Chris Bowler reflects on the relative importance of his habits versus projects:

But truthfully, it doesn’t really matter if I never complete this project.

On the other hand, doing an exercise 5 days per week to strengthen my core makes a big difference to my life. So too with running four times per week (and the first habit makes the second more doable). Helping my son with his reading makes a huge difference in his life. So too with speaking positive words to my kids every day. And journaling makes life less stressful now and brings a lot of joy in the years to come.

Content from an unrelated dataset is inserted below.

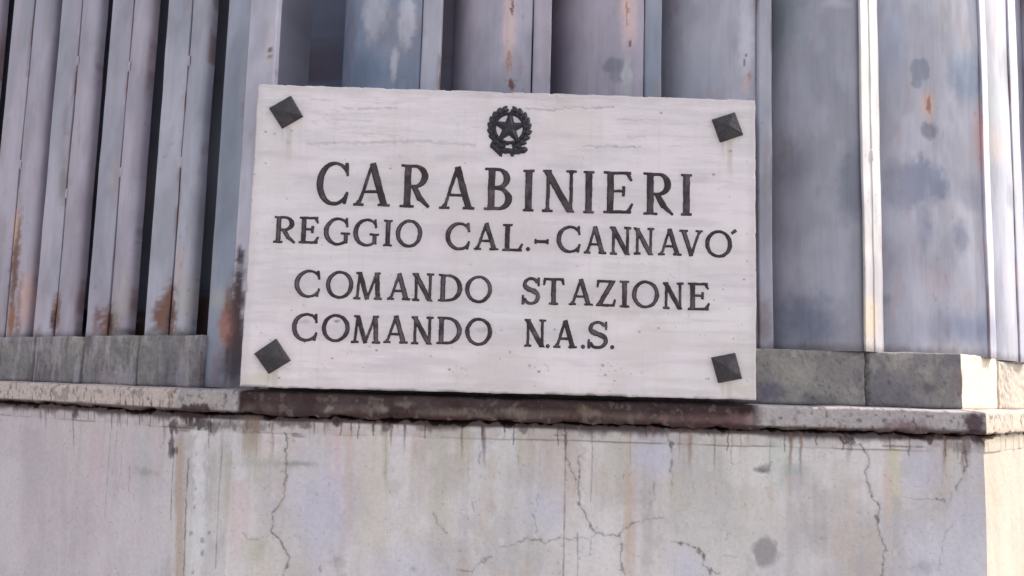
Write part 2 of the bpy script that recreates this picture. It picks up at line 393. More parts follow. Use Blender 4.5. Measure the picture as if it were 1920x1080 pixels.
    P.mix((d > .03) * 1., lin(92, 68, 64))
    P.c = P.c * np.array([1.12, 1.105, 1.07])
zt = np.r_[np.linspace(Z_WALLTOP - .002, Z_WALLTOP - .33, 215), Z_WALLTOP - .33 - np.cumsum(np.geomspace(.002, .12, 34))]
zt = zt[zt > 0]; zt = np.r_[zt, -.02]
prof = [(.06, Z_CAPBOT + .002), (.06, Z_WALLTOP + .001), (D_WALL + .004, Z_WALLTOP), (D_WALL + .001, Z_WALLTOP - .0008)] + [(D_WALL, q) for q in zt]
Sw = srange(-6, 6, .0017)
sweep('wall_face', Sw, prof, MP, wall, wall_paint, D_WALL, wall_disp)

# coping
def cap_paint(P, d):
    s, z = P.s, P.z
    P.c = P.c * 0 + lin(172, 165, 167)
    P.mul(1 + .25 * (fbm(s * 40, z * 60, 201) - .5)); P.mul(1 + .16 * (fbm(s * 160, z * 160, 203) - .5))
    top = ss(.001, .006, d - D_CAP)
    sl, sr = sz(446, 750, D_CAP)[0], sz(1424, 780, D_CAP)[0]; s0 = sz(340, 735, D_CAP)[0]
    P.mix(.8 * (1 - ss(s0 - .006, s0 + .004, P.s - (P.z - Z_CAPTOP) * .6)), lin(204, 187, 180))  # left coping painted paler up to a slanted edge, the sign's shadow line
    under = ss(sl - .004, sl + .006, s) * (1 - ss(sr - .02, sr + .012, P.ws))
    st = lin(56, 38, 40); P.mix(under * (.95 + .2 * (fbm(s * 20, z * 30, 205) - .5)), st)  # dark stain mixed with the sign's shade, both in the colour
    hh = (Z_CAPTOP - z) / (Z_CAPTOP - Z_CAPBOT)
    P.mix(under * ss(.35, .7, hh) * ss(.48, .62, fbm(s * 11, z * 5, 207)) * .6, lin(112, 98, 92))
    for px, y, rx, ry, c, a in ((618,767,8,6,lin(150,138,140),.7),(715,768,14,8,lin(140,132,116),.8),(850,778,90,11,lin(126,114,104),.6),(960,772,30,9,lin(136,124,112),.5),
         (1095,772,14,12,lin(124,112,92),.6),(1118,775,12,9,lin(140,118,112),.6),(1200,782,8,10,lin(130,96,98),.6),(1245,785,10,10,lin(132,96,98),.6),(1330,790,60,14,lin(112,74,82),.5),
         (1380,788,20,14,lin(122,92,100),.6),(1405,788,9,14,lin(150,130,136),.7),(760,758,20,7,lin(150,140,132),.4)):
        P.blob(px, y, rx, ry, c, a, .8, .5)
    P.blob(1700, 797, 45, 11, lin(132, 104, 116), .7, .8, .5); P.blob(1660, 787, 5, 3, lin(110,100,110), .7)
    P.blob(390, 752, 40, 16, lin(172, 158, 152, K), .5)
    P.blob(1828, 795, 20, 22, lin(74, 54, 62), .9, .5, .6); P.blob(1560, 806, 30, 6, lin(100, 92, 92), .6)
    # growth creeping up from the joint
    e = z - Z_CAPBOT; n = fbm(s * 80, z * 25, 209); n2 = fbm(s * 8, 0 * s, 211)
    P.mix((1 - ss(.003, .008 + .022 * ss(.4, .8, n2) * n, e)) * .9, lin(66, 48, 48))
    P.blob(370, 765, 34, 9, lin(70, 50, 50), .9, .5, .6)
    for px in (60, 95, 170, 225, 235, 250, 268, 285, 300, 318): P.streak(px, 752 + px * .055, 722 + px * .05, 2.5, lin(110, 84, 72), .8)
    P.mix((s > XR) * .8, lin(200, 186, 170)); P.mix(ss(.62, .7, fbm(s * 70, z * 60, 241)) * .5, lin(120, 108, 106)); P.mix(ss(.66, .72, fbm(s * 140, z * 90, 243)) * .6, lin(84, 68, 66))  # sunlit look painted in past the corner, then dark mottling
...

When we frame projects in terms of the outcome we think they'll deliver, it's easy to hype up their importance. But I believe that happens at least in part due to a failure to inmagine the range of possible outcomes from the project. We wouldn't start projects if we didn't have an idea about what wild success looks like, but I think we shouldn't start them without an understanding of the more probable mediocre outcomes.

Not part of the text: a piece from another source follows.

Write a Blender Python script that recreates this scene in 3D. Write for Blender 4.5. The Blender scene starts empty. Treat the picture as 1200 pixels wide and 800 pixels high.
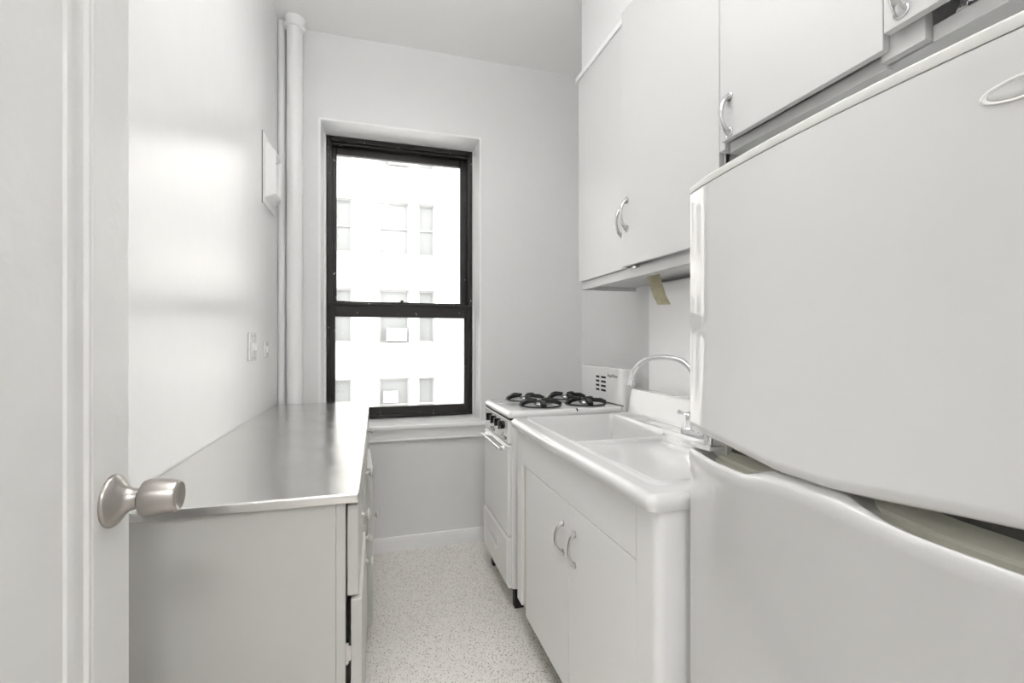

"Shoot for the moon and you'll land among the stars", you could say to me. But what does landing among the stars look like? Drifting through the void without food, water, or fuel. No one actually achieves great things by sheer force of vision. Actual accomplishment comes from getting your hands dirty in a feedback loop with reality. As Nate Soares says about just diving in:

The way to end up with a good plan is not to start with a good plan, it's to start with some plan, and then slam that plan against reality until reality hands you a better plan.

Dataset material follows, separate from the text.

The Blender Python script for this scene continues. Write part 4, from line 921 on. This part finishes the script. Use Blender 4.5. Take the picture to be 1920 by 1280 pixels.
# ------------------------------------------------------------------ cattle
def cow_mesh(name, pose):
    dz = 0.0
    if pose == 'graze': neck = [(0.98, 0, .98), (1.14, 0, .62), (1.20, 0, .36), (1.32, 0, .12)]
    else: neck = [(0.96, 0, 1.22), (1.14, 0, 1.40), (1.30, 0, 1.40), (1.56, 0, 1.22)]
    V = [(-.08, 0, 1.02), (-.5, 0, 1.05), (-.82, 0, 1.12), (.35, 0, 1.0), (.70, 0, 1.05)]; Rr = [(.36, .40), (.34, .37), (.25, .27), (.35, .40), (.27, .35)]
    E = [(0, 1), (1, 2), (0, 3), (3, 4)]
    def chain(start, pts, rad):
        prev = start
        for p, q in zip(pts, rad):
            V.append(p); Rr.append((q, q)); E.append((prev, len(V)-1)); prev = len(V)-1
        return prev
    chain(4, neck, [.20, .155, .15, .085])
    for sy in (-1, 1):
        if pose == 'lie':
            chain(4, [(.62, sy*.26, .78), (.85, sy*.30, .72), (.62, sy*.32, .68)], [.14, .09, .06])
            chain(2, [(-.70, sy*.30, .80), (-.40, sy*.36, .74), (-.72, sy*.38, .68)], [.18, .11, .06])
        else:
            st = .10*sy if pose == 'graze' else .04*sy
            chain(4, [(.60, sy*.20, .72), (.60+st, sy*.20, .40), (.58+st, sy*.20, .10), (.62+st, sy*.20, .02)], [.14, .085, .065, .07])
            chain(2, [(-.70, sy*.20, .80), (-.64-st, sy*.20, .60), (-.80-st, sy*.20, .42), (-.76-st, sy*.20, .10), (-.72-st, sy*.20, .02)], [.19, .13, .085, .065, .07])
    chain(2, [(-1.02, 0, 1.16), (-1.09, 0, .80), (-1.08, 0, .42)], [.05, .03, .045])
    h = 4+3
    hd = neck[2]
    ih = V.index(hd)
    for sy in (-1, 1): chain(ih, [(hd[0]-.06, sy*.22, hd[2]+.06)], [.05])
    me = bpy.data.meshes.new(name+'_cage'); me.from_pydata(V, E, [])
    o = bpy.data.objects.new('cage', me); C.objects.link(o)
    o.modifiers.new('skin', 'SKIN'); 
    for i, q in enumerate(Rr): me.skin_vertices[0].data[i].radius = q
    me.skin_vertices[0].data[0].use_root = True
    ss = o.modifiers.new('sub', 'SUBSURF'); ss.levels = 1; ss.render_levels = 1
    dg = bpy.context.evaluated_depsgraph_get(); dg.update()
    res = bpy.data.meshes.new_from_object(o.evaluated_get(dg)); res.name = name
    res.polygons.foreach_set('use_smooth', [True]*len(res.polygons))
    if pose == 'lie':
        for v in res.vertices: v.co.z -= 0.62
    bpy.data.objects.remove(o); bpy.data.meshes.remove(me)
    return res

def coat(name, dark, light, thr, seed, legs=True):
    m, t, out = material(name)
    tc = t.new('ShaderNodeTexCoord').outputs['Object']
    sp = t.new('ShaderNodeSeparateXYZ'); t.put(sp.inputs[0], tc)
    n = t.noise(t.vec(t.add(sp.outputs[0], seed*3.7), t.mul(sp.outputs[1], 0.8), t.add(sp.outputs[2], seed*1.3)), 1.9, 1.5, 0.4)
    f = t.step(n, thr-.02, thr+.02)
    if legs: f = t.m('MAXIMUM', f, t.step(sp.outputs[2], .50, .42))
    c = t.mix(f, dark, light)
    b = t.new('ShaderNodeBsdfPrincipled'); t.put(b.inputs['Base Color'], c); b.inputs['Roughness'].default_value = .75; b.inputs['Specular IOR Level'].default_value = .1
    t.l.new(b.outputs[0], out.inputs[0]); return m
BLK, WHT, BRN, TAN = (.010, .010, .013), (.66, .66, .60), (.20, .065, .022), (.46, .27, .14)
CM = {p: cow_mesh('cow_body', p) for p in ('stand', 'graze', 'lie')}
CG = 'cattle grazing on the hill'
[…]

Our habits tend to be less exciting than our projects because we know at the start that they will be an ongoing slog before they yield any results. But a successful project will have to, at some level get translated into a habit of showing up for a daily grind, with some space for course correction.

Chris's point is about the relative priority of projects and habits. I agree with him that my habits (if well chosen) ought to come first, because they make up the concrete substance of survival and being a decent person, but I also remained attached to my projects and my larger ambitions. I'm just reminding myself to be in love with the grind and not the fantasy best-case-scenario at the end of the project. I'll keep showing up and hopefully build something useful along the way.